Парадокс божественного замысла - страница 44
Когда различение утрачивается, но форма еще сохраняется, возникает иллюзия целостности: все выглядит правильно, все совершается по порядку, все говорит о верности, но в этой выстроенности исчезает напряжение, без которого невозможно слышание. Пророк, произносящий слово в такую эпоху, не стремится к обновлению доктрины, не предлагает новых институтов, не проектирует будущего. Его присутствие направлено не вперед и не назад, а в самый центр настоящего – туда, где скрывается незаметная трещина между тем, что еще кажется живым, и тем, что уже мертво, но не признано. В этом промежутке – между признанным и происходящим, между формой и откровением – и возникает его речь: не как сообщение, а как вмешательство. И потому, что он говорит в момент, когда все уже приведено в порядок, но ничто не оживает, его голос всегда оказывается не только неуместным, но и разрушительным для сложившейся конфигурации.
Потому переход от откровения к системе – это не всегда акт предательства, но это почти всегда движение от трепета к надежности, от различения к воспроизведению, от живого различения к механике правильного поведения. Система, даже возникшая из откровения, не может долго существовать в режиме непредсказуемости, и потому она оформляет пережитое в повторяемое, насыщает ритуалами, закрепляет нормами, устраняет неясности. Эта тенденция не обязательно исходит из злого умысла или намеренного сопротивления Богу, но она глубоко заложена в человеческом желании удержать то, что когда-то вызвало трепет, и превратить его в структуру, обеспечивающую предсказуемость и порядок. В этой точке, когда религиозная жизнь становится устойчивой, управляемой и воспроизводимой, а откровение – переработанным преданием, пророческое слово возвращается как прерывающее вмешательство, не имеющее ничего общего с улучшением уже действующего механизма. Его задача не в том, чтобы укрепить, усовершенствовать или дополнить. Оно звучит для того, чтобы разрушить.
Это разрушение не имеет своей целью уничтожение веры, народа, храма или традиции. Оно направлено не на отрицание, а на вскрытие ложного основания, которое возникло в тот момент, когда система перестала распознавать, что ее внешняя стройность уже не сопровождается живым откликом на присутствие.

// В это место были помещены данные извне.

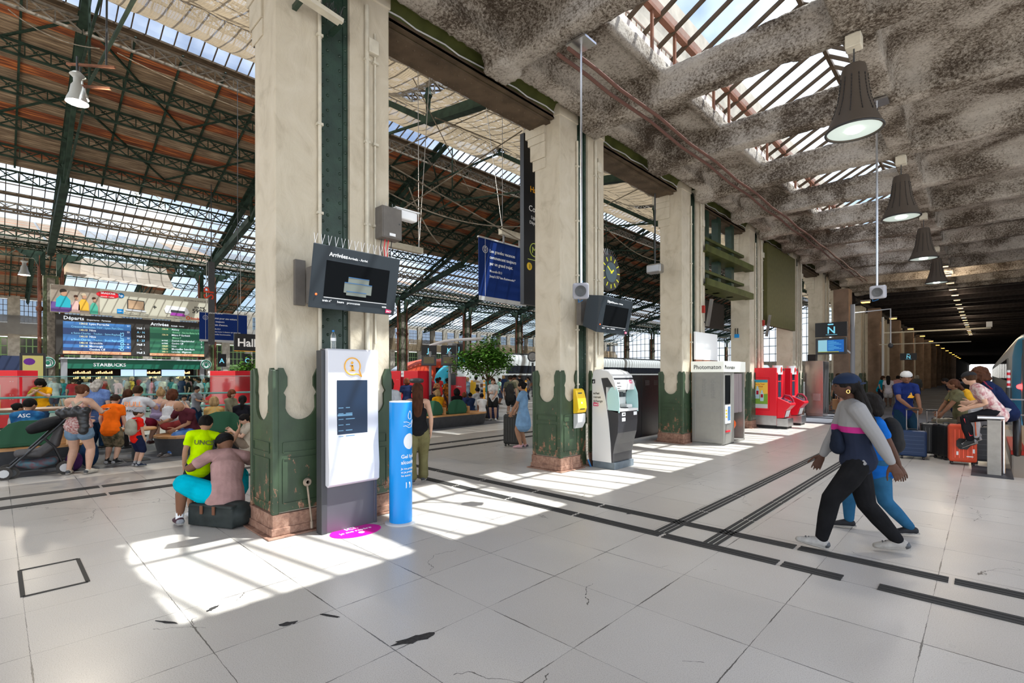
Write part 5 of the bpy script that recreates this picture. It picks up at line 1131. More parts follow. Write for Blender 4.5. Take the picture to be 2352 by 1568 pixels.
# green steel frame and olive board between later pillars
t = thing('steel_grid', 'open olive steel frame bolted between the third and fourth pillars', 'frame', (-5.75,13.75,0))
for z in (5.25,4.32): ob('rail', MB().box((.12,-.1,z), (.16,3.75,z+.17)).box((-.1,-.1,z-.02), (.16,3.75,z)), OLIVE, t)
for y in (.6,1.5,2.6): ob('upright', MB().box((-.35,y,4.3), (-.15,y+.22,6.6)), DGREEN, t)
for z in (4.3,4.75,5.25,5.7): ob('crosspiece', MB().box((-.5,0,z), (-.1,3.6,z+.08)), OLIVE, t)
ob('dark_board', MB().box((-.9,-.1,3.35), (-.8,3.7,4.2)), mat('dark_board', (.03,.024,.02), .6), t)
t = thing('olive_board', 'large plain olive sheet metal board between the fourth and fifth pillars', 'board', (-5.7,18.85,0)); ob('sheet', MB().box((0,0,3.55), (.12,3.55,6.45)), mat('olive_sheet', (.10,.095,.035), .55, noise=.15), t)
for k, y in ((2,13.9),(3,19.0)):
    t = thing('panel_antenna', 'slanted grey panel on the %s pillar above the %s' % (('third','photo booth') if k == 2 else ('fourth','red machines')), 'panel', (-5.66,y-.3,3.15)); ob('panel', MB().box((.05,0,0), (.12,.1,.75)).tf(Matrix.Rotation(.16, 4, 'Y')), DSTEEL, t); ob('bracket', MB().bar((0,.05,.1), (.1,.05,.12), .04), DARK, t); ob('red_box', MB().box((0,-.12,.35), (.06,-.03,.55)), mat('box_red', (.35,.04,.03)), t)
t = thing('blue_box', 'small bright blue box on the side of the fourth pillar', 'box', (-6.2,17.44,3.05)); ob('box', MB().box((0,0,0), (.14,.05,.12)), mat('sensor_blue', (.02,.25,.6)), t); ob('stalk', MB().box((.02,.0,.12), (.035,.03,.32)).box((.1,.0,.12), (.115,.03,.32)), BLACK, t)
# dark hanging camera at the third pillar top etc.
t = thing('flood_light', 'grey flood light hanging near the third pillar in the hall', 'lamp', onY(1505,618,12.0)); ob('housing', MB().box((-.2,-.12,-.12), (.2,.12,.12)), DSTEEL, t, bev=.04); ob('stem', MB().tube([(0,0,.1),(0,0,8)], .02, 6), DARK, t)

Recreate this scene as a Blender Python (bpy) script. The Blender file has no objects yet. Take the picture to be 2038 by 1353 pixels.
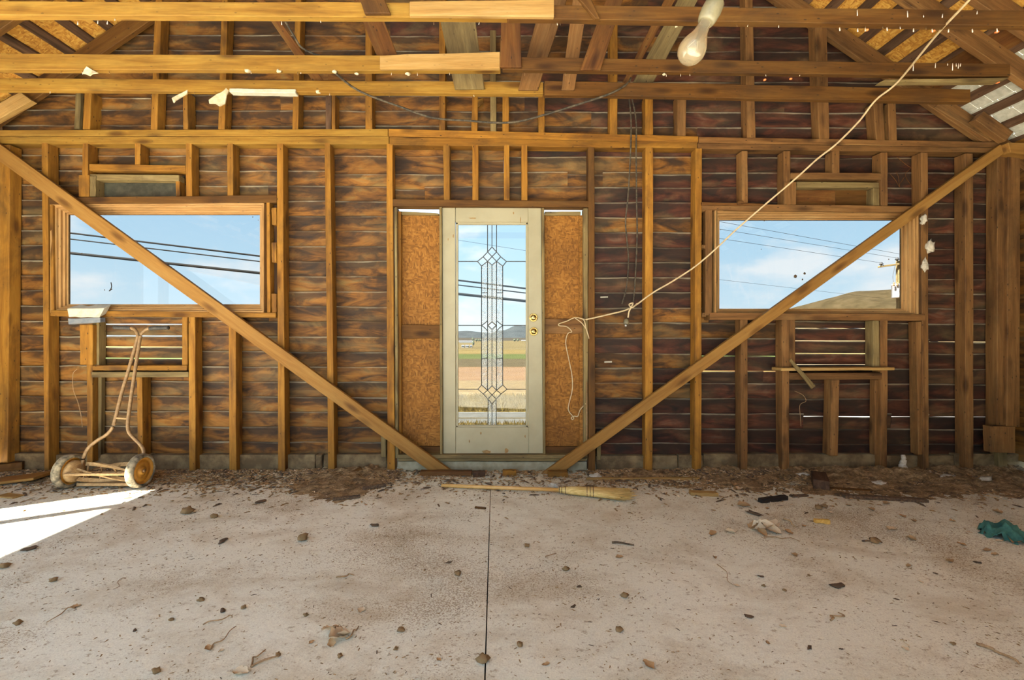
import bpy, bmesh, math, random
from mathutils import Vector, Matrix, noise
random.seed(7)
V = Vector
SC = bpy.context.scene
COL = SC.collection
R = random.uniform

# ------------------------------------------------------------------ camera, sky, sun, exposure
FPX, DIST, VX, VY = 920.0, 3.85, 1005.0, 668.0     # focal length in px, distance to the stud faces, vanishing point
EYE = (940.0 - VY) / FPX * DIST                     # eye height over the concrete floor (1.14 m)
cam = bpy.data.cameras.new('camera'); cam.sensor_width = 36.0; cam.lens = FPX * 36.0 / 2038.0
cam.shift_x = (1019.0 - VX) / 2038.0; cam.shift_y = -(676.5 - VY) / 2038.0
cam.clip_start = 0.02; cam.clip_end = 6000
camo = bpy.data.objects.new('camera', cam); COL.objects.link(camo)
camo.location = (0, -DIST, EYE); camo.rotation_euler = (math.pi / 2, 0, 0)
SC.camera = camo

SUN_STRENGTH, SKY_STRENGTH, EXPOSURE = 27.0, 1.6, 1.7
vs = SC.view_settings
vs.view_transform = 'Standard'; vs.look = 'None'; vs.gamma = 1.0; vs.use_curve_mapping = False; vs.exposure = EXPOSURE
SC.cycles.use_denoising = True
SC.cycles.use_adaptive_sampling = True; SC.cycles.adaptive_threshold = .025
SC.cycles.max_bounces = 9; SC.cycles.diffuse_bounces = 6; SC.cycles.transparent_max_bounces = 16
SC.cycles.sample_clamp_indirect = 12.0

world = bpy.data.worlds.new('sky'); SC.world = world; world.use_nodes = True
nt = world.node_tree; nt.nodes.clear()
def N(nt, t, **kw):
    n = nt.nodes.new(t)
    for k, v in kw.items():
        if k in n.inputs.keys(): n.inputs[k].default_value = v
        else: setattr(n, k, v)
    return n
def ramp(nt, fac, stops, interp='LINEAR'):
    n = nt.nodes.new('ShaderNodeValToRGB'); n.color_ramp.interpolation = interp
    e = n.color_ramp.elements
    while len(e) < len(stops): e.new(0.5)
    for i, (p, c) in enumerate(stops):
        e[i].position = p
        e[i].color = (c, c, c, 1) if isinstance(c, (int, float)) else (c[0], c[1], c[2], 1)
    nt.links.new(fac, n.inputs[0]); return n
def math_n(nt, op, a, b=None):
    n = nt.nodes.new('ShaderNodeMath'); n.operation = op
    for i, v in enumerate((a, b)):
        if v is None: continue
        if isinstance(v, (int, float)): n.inputs[i].default_value = v
        else: nt.links.new(v, n.inputs[i])
    return n.outputs[0]
def mix(nt, fac, a, b, blend='MIX'):
    n = nt.nodes.new('ShaderNodeMix'); n.data_type = 'RGBA'; n.blend_type = blend
    for sock, v in ((n.inputs[0], fac), (n.inputs[6], a), (n.inputs[7], b)):
        if isinstance(v, (int, float)): sock.default_value = v
        elif isinstance(v, (tuple, list)): sock.default_value = (v[0], v[1], v[2], 1)
        else: nt.links.new(v, sock)
    return n.outputs[2]
tc = N(nt, 'ShaderNodeTexCoord')
sep = N(nt, 'ShaderNodeSeparateXYZ'); nt.links.new(tc.outputs['Generated'], sep.inputs[0])
sky = ramp(nt, sep.outputs[2], [(0.0, (.50, .60, .65)), (.06, (.42, .55, .64)), (.16, (.34, .50, .63)), (.32, (.27, .44, .61)), (1, (.18, .33, .52))])
mp = N(nt, 'ShaderNodeMapping'); mp.inputs['Scale'].default_value = (1, 1, 2.2); mp.inputs['Location'].default_value = (.3, 1.7, .4)
nt.links.new(tc.outputs['Generated'], mp.inputs[0])
cn = N(nt, 'ShaderNodeTexNoise', Scale=5.5, Detail=7.0, Roughness=.56); nt.links.new(mp.outputs[0], cn.inputs['Vector'])
cr = ramp(nt, cn.outputs[0], [(.50, 0), (.66, .8)])
skyc = mix(nt, cr.outputs[0], sky.outputs[0], (.62, .64, .66))
bg = N(nt, 'ShaderNodeBackground', Strength=SKY_STRENGTH); nt.links.new(skyc, bg.inputs[0])
wo = N(nt, 'ShaderNodeOutputWorld'); nt.links.new(bg.outputs[0], wo.inputs[0])

sl = bpy.data.lights.new('sun', 'SUN'); sl.energy = SUN_STRENGTH; sl.angle = math.radians(1.3); sl.color = (1.0, .95, .86)
so = bpy.data.objects.new('sun', sl); COL.objects.link(so)
el = math.radians(46)
so.rotation_euler = V((.86 * math.cos(el), .52 * math.cos(el), -math.sin(el))).to_track_quat('-Z', 'Y').to_euler()
so.location = (-20, -15, 20)

# ------------------------------------------------------------------ helpers
def P(px, py, Y=0.0):                       # point of the plane y = Y seen at a pixel of the 2038 x 1353 frame
    d = Y + DIST
    return V(((px - VX) / FPX * d, Y, EYE - (py - VY) / FPX * d))
def F(px, py, z=0.0):                       # point of the level z (floor) seen at a pixel
    d = (EYE - z) * FPX / (py - VY)
    return V(((px - VX) / FPX * d, d - DIST, z))
def lerp(a, b, t): return a + (b - a) * t
def empty(name, loc=(0, 0, 0)):
    o = bpy.data.objects.new(name, None); COL.objects.link(o); o.location = loc; o.empty_display_size = .1
    return o
def tag(o, label=None, cat=None, group=None, kind=None):
    if label: o['label'] = label
    if cat: o['category'] = cat
    if group: o['group'] = group
    if kind: o['kind'] = kind
    return o
def attach(o, parent):
    if parent is not None:
        o.parent = parent
        M = Matrix.Translation(parent.location)
        p = parent.parent
        o.matrix_parent_inverse = parent_world(parent).inverted()
    return o
def parent_world(o):
    m = o.matrix_basis.copy()
    if o.parent is not None: m = parent_world(o.parent) @ o.matrix_parent_inverse @ m
    return m
def mesh_obj(name, verts, faces, mat, parent=None, smooth=False, mw=None, uvs=None):
    bm = bmesh.new()
    vs_ = [bm.verts.new(v) for v in verts]
    ul = bm.loops.layers.uv.new('UVMap') if uvs else None
    for f in faces:
        try: fc = bm.faces.new([vs_[i] for i in f])
        except ValueError: continue
        fc.smooth = smooth
        if uvs:
            for lp, i in zip(fc.loops, f): lp[ul].uv = uvs[i]
    bmesh.ops.recalc_face_normals(bm, faces=bm.faces)
    me = bpy.data.meshes.new(name); bm.to_mesh(me); bm.free()
    if mat: me.materials.append(mat)
    o = bpy.data.objects.new(name, me); COL.objects.link(o)
    if mw is not None: o.matrix_basis = mw
    return attach(o, parent)
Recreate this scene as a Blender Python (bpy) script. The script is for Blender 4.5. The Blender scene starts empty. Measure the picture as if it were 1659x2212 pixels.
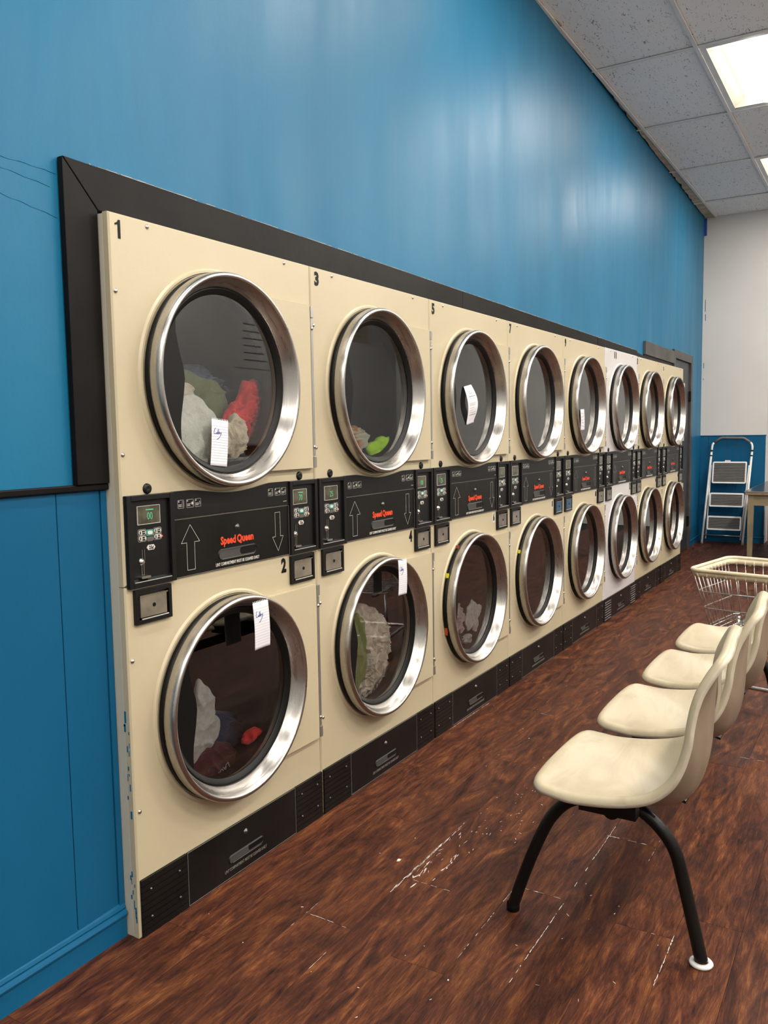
import bpy, bmesh, math, random
from mathutils import Vector, Matrix, noise
random.seed(7)
C = bpy.context.scene.collection
PI = math.pi
# ------------------------------------------------------------------ camera
S = .8 / .8689
def cam_setup():
    f, yaw, pitch, roll = 1821.3, .5398, -.0925, -.0157
    F = Vector((math.cos(pitch)*math.cos(yaw), math.cos(pitch)*math.sin(yaw), math.sin(pitch)))
    r = F.cross(Vector((0, 0, 1))).normalized(); u = r.cross(F)
    r2 = r*math.cos(roll) + u*math.sin(roll); u2 = -r*math.sin(roll) + u*math.cos(roll)
    cd = bpy.data.cameras.new('camera'); co = bpy.data.objects.new('camera', cd); C.objects.link(co)
    M = Matrix((( r2.x, u2.x, -F.x, -1.5297*S), (r2.y, u2.y, -F.y, -1.7166*S), (r2.z, u2.z, -F.z, 1.3696*S), (0, 0, 0, 1)))
    co.matrix_world = M
    cd.sensor_fit = 'HORIZONTAL'; cd.sensor_width = 36; cd.lens = f/1659*36; cd.clip_start = .02
    bpy.context.scene.camera = co
cam_setup()
# ------------------------------------------------------------------ world and exposure
w = bpy.data.worlds.new('world'); bpy.context.scene.world = w; w.use_nodes = True
w.node_tree.nodes['Background'].inputs[0].default_value = (.8, .87, 1, 1)
w.node_tree.nodes['Background'].inputs[1].default_value = .12
vs = bpy.context.scene.view_settings
vs.view_transform = 'Standard'; vs.look = 'None'; vs.exposure = 0.29; vs.gamma = 1.0; vs.use_curve_mapping = False
LAMP_W = 18.5
LAMP_FAR = 45.0  # far lamp rows are added, unseen and brighter, for sidelong light on the dryers
LAMP_COL = (1, .94, .86)
# ------------------------------------------------------------------ sizes
H, W, KICK = 1.789, .80, .152
ZC, XE, XW = 3.558, 8.57, -3.6
YOPP = -4.9
UC, LC = 1.41, .531            # door centres (z)
def wy(x): return .05 + .0225*max(x, -.2)     # face of the wall behind the dryers
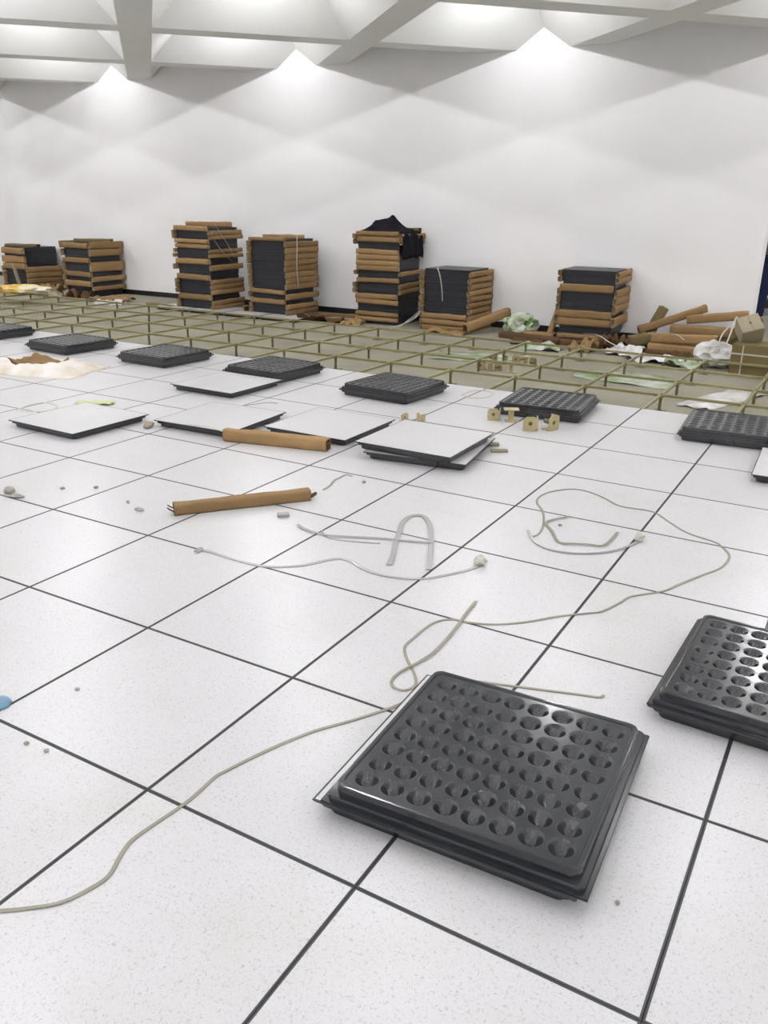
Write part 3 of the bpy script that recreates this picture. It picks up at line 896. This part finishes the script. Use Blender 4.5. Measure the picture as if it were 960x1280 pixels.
tag(crumple_sheet('plastic_sheet', (0.95, 6.10, SLAB), (0.30, 0.95), 3.9, M['bag'], 0.02, 8, -.35), 'narrow white plastic sheet on the slab under the grid at right', 'plastic sheet')

# ------------------------------------------------------------------ gold pedestal brackets
def bracket_parts():
    bm = bmesh.new()
    # upright plate with a round hole
    n = 12; w, h = 0.033, 0.033; zc = 0.036
    for y in (-0.002, 0.002):
        pass
    ring_f = [bm.verts.new((0.010 * math.cos(2 * math.pi * k / n), -0.002, zc + 0.010 * math.sin(2 * math.pi * k / n))) for k in range(n)]
    ring_b = [bm.verts.new((v.co.x, 0.002, v.co.z)) for v in ring_f]
    sq = []
    for k in range(n):
        c, s = math.cos(2 * math.pi * k / n), math.sin(2 * math.pi * k / n)
        q = max(abs(c), abs(s))
        sq.append((w * c / q, zc + h * s / q))
    out_f = [bm.verts.new((x, -0.002, z)) for x, z in sq]
    out_b = [bm.verts.new((x, 0.002, z)) for x, z in sq]
    for k in range(n):
        m_ = (k + 1) % n
        bm.faces.new((out_f[k], out_f[m_], ring_f[m_], ring_f[k]))
        bm.faces.new((out_b[m_], out_b[k], ring_b[k], ring_b[m_]))
        bm.faces.new((out_f[m_], out_f[k], out_b[k], out_b[m_]))
        bm.faces.new((ring_f[k], ring_f[m_], ring_b[m_], ring_b[k]))
    plate = mesh_from(bm, 'plate', M['brass'])
    bm = bmesh.new()
    bbox(bm, (0, 0.022, 0.002), (0.066, 0.044, 0.004))
    flange = mesh_from(bm, 'flange', M['brass'])
    bm = bmesh.new()
    bbox(bm, (0.034, 0.026, 0.034), (0.004, 0.048, 0.060))
    wing = mesh_from(bm, 'side_wing', M['brass'])
    bm = bmesh.new(); cyl(bm, (0, 0.03, 0.034), 0.011, 0.05, 8, rot=(math.pi / 2, 0, 0))
    stud = mesh_from(bm, 'threaded_stud', M['zincd'])
    return plate, flange, wing, stud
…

Пророческое слово не сражается с формой как таковой – оно обостряет различие между формой, в которой еще звучит Бог, и формой, которая уже функционирует без Него. Проблема начинается не тогда, когда ритуал совершается, а тогда, когда ритуал продолжает совершаться независимо от того, есть ли еще Тот, к кому он обращен. В эту точку и обращен голос пророка – не к нарушителям, а к верным, не к отступившим, а к тем, кто не заметил, что вера уже утратила напряжение восприятия.
Пророк говорит тогда, когда все кажется на своих местах: храм стоит, служения совершаются, заповеди формально исполняются, обетование повторяется как коллективная мантра, и все, что было установлено, продолжается без видимых сбоев. В этом кажущемся равновесии и заключается та опасность, которую пророческое различение делает видимой. Его слово – это не критика внешней неустроенности, а указание на то, что устроенное стало автономным, завершенным, самодостаточным. Но откровение по своей природе никогда не может быть зафиксировано в форме без утраты: его энергия исчезает там, где исчезает жажда присутствия. Пророческое слово возвращает эту жажду, но делает это не как приглашение, а как надрыв, как трещина, как вызов, не оставляющий возможности вернуться к прежнему состоянию.